**Data block**

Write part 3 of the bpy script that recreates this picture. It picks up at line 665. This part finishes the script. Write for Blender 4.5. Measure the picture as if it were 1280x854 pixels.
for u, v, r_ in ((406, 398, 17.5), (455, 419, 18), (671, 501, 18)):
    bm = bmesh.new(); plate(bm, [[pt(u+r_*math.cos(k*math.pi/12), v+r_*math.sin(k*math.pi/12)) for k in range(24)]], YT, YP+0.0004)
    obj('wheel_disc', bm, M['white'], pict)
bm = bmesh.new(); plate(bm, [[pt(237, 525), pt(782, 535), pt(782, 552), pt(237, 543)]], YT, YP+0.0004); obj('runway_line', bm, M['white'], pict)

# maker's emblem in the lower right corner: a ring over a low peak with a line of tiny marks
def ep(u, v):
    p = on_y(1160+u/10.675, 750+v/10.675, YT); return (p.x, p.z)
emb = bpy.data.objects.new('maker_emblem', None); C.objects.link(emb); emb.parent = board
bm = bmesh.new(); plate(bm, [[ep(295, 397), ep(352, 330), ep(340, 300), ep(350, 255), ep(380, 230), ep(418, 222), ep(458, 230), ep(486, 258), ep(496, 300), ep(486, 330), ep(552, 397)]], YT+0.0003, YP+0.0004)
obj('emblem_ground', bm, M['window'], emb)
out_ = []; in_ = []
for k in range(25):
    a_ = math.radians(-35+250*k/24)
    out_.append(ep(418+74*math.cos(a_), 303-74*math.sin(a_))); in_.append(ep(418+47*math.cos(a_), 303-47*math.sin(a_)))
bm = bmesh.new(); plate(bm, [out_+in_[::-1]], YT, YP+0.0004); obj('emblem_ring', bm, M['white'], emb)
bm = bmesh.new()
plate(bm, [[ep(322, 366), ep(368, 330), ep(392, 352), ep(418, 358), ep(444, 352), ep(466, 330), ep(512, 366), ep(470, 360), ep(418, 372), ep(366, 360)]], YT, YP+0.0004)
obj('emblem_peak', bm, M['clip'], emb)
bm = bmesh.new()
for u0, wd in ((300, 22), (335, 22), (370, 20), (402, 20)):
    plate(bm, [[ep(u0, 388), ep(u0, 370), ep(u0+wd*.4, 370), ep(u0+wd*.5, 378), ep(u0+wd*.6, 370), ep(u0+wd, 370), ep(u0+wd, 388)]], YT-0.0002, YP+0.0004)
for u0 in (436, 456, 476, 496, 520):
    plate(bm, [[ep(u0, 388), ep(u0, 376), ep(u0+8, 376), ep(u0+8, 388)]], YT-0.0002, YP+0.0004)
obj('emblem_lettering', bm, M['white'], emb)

**Goal of the exercise**
Give the data again, exactly as it stands.

**Output of the exercise**
Write part 3 of the bpy script that recreates this picture. It picks up at line 665. This part finishes the script. Write for Blender 4.5. Measure the picture as if it were 1280x854 pixels.
for u, v, r_ in ((406, 398, 17.5), (455, 419, 18), (671, 501, 18)):
    bm = bmesh.new(); plate(bm, [[pt(u+r_*math.cos(k*math.pi/12), v+r_*math.sin(k*math.pi/12)) for k in range(24)]], YT, YP+0.0004)
    obj('wheel_disc', bm, M['white'], pict)
bm = bmesh.new(); plate(bm, [[pt(237, 525), pt(782, 535), pt(782, 552), pt(237, 543)]], YT, YP+0.0004); obj('runway_line', bm, M['white'], pict)

# maker's emblem in the lower right corner: a ring over a low peak with a line of tiny marks
def ep(u, v):
    p = on_y(1160+u/10.675, 750+v/10.675, YT); return (p.x, p.z)
emb = bpy.data.objects.new('maker_emblem', None); C.objects.link(emb); emb.parent = board
bm = bmesh.new(); plate(bm, [[ep(295, 397), ep(352, 330), ep(340, 300), ep(350, 255), ep(380, 230), ep(418, 222), ep(458, 230), ep(486, 258), ep(496, 300), ep(486, 330), ep(552, 397)]], YT+0.0003, YP+0.0004)
obj('emblem_ground', bm, M['window'], emb)
out_ = []; in_ = []
for k in range(25):
    a_ = math.radians(-35+250*k/24)
    out_.append(ep(418+74*math.cos(a_), 303-74*math.sin(a_))); in_.append(ep(418+47*math.cos(a_), 303-47*math.sin(a_)))
bm = bmesh.new(); plate(bm, [out_+in_[::-1]], YT, YP+0.0004); obj('emblem_ring', bm, M['white'], emb)
bm = bmesh.new()
plate(bm, [[ep(322, 366), ep(368, 330), ep(392, 352), ep(418, 358), ep(444, 352), ep(466, 330), ep(512, 366), ep(470, 360), ep(418, 372), ep(366, 360)]], YT, YP+0.0004)
obj('emblem_peak', bm, M['clip'], emb)
bm = bmesh.new()
for u0, wd in ((300, 22), (335, 22), (370, 20), (402, 20)):
    plate(bm, [[ep(u0, 388), ep(u0, 370), ep(u0+wd*.4, 370), ep(u0+wd*.5, 378), ep(u0+wd*.6, 370), ep(u0+wd, 370), ep(u0+wd, 388)]], YT-0.0002, YP+0.0004)
for u0 in (436, 456, 476, 496, 520):
    plate(bm, [[ep(u0, 388), ep(u0, 376), ep(u0+8, 376), ep(u0+8, 388)]], YT-0.0002, YP+0.0004)
obj('emblem_lettering', bm, M['white'], emb)